During last year's campaign, Sen. Joe Biden famously remarked that, if his ticket won, it wouldn't be long before "the world tests Barack Obama like they did John Kennedy" on foreign affairs. Last week, President Obama, brilliantly wielding the powers of his office, managed to fail that test not just once but twice, buckling in the face of Russian pressure and taking a giant wooden nickel from Iran.
With both a collapsing economy and natural gas reserves sufficient to produce 270 years of electricity, the surplus of which it exports, Iran does not need nuclear electrical generation at a cost many times that of its gas-fired plants. It does, however, have every reason, according to its own lights, to seek nuclear weapons—to deter American intervention; to insure against a resurgent Iraq; to provide some offset to nearby nuclear powers Pakistan, Russia and Israel; to move toward hegemony in the Persian Gulf and address the embarrassment of a more militarily capable Saudi Arabia; to rid the Islamic world of Western domination; to neutralize Israel's nuclear capacity while simultaneously creating the opportunity to destroy it with one shot; and, pertinent to last week's events, by nuclear intimidation to turn Europe entirely against American interests in the Middle East.....................
Not OK. When Neville Chamberlain returned from Munich at least he thought he had obtained something in return for his appeasement. The new American diplomacy is nothing more than a sentimental flood of unilateral concessions—not least, after some minor Putinesque sabre rattling, to Russia. Canceling the missile deployment within NATO, which Dmitry Rogozin, the Russian ambassador to that body, characterizes as "the Americans . . . simply correcting their own mistake, and we are not duty bound to pay someone for putting their own mistakes right," is to grant Russia a veto over sovereign defensive measures—exactly the opposite of American resolve during the Euro Missile Crisis of 1983, the last and definitive battle of the Cold War.

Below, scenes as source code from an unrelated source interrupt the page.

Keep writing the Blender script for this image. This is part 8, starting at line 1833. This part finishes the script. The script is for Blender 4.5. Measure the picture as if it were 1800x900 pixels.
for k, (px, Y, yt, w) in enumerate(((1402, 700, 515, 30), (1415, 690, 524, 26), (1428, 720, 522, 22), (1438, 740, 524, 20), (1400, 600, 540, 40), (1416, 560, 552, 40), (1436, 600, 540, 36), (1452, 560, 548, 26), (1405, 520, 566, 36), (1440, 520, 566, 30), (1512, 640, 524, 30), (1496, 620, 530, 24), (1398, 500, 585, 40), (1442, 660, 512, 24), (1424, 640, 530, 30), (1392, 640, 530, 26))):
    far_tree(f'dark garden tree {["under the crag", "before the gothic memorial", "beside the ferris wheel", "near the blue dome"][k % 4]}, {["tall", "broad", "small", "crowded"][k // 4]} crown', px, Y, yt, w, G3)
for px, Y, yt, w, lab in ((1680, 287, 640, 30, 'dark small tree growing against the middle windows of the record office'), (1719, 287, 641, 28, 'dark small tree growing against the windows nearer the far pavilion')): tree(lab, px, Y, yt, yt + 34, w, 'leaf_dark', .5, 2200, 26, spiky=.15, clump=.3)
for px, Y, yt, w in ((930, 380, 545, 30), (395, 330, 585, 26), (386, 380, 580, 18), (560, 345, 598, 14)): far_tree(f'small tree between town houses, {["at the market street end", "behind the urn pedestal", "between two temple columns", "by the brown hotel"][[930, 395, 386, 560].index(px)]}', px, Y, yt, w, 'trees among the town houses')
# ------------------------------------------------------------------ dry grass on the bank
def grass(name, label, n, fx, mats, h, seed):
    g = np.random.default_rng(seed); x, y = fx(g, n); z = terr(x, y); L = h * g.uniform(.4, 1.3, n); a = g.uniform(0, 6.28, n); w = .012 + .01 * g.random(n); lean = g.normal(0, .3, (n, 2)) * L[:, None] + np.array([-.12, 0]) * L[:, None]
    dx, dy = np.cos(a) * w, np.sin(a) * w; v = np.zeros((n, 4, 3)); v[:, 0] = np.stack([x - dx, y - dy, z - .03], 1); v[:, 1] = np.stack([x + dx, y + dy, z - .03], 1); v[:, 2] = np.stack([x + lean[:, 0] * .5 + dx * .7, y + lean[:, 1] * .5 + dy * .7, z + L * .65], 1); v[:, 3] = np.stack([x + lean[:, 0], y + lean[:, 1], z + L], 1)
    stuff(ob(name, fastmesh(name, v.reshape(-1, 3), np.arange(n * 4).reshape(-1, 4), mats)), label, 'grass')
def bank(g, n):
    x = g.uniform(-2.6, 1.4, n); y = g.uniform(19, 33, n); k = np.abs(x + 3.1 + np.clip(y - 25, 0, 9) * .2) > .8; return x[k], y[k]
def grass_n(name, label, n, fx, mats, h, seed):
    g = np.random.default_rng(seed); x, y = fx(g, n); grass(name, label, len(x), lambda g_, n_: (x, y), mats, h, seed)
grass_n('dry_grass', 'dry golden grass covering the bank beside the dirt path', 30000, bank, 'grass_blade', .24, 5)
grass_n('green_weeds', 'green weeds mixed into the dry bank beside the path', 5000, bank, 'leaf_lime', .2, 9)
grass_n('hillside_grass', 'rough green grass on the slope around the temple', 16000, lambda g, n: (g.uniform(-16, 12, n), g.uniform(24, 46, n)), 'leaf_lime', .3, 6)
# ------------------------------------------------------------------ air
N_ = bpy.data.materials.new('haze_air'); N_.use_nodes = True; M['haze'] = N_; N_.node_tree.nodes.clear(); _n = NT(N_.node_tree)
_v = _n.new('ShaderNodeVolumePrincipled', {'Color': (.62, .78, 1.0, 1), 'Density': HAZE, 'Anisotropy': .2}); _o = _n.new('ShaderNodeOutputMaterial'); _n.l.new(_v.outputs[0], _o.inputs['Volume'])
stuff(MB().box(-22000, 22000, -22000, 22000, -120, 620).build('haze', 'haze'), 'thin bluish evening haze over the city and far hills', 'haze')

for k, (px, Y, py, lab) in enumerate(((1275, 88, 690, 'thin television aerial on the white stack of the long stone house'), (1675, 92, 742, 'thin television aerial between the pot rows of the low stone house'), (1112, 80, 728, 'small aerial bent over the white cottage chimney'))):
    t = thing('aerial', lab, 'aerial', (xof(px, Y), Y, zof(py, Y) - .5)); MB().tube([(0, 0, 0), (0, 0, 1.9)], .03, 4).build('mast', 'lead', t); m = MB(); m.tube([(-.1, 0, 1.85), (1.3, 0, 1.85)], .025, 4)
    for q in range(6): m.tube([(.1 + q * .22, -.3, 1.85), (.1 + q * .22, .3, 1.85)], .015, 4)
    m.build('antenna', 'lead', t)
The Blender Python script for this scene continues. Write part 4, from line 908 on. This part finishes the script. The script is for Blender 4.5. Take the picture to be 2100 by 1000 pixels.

Stalin tested Truman with the Berlin Blockade, and Truman held fast. Khrushchev tested Kennedy, and in the Cuban Missile Crisis Kennedy refused to blink. In 1983, Andropov took the measure of Reagan, and, defying millions in the street (who are now the Obama base), Reagan did not blink. Last week, the Iranian president and the Russian prime minister put Mr. Obama to the test, and he blinked not once but twice. The price of such infirmity has always proven immensely high, even if, as is the custom these days, the bill has yet to come.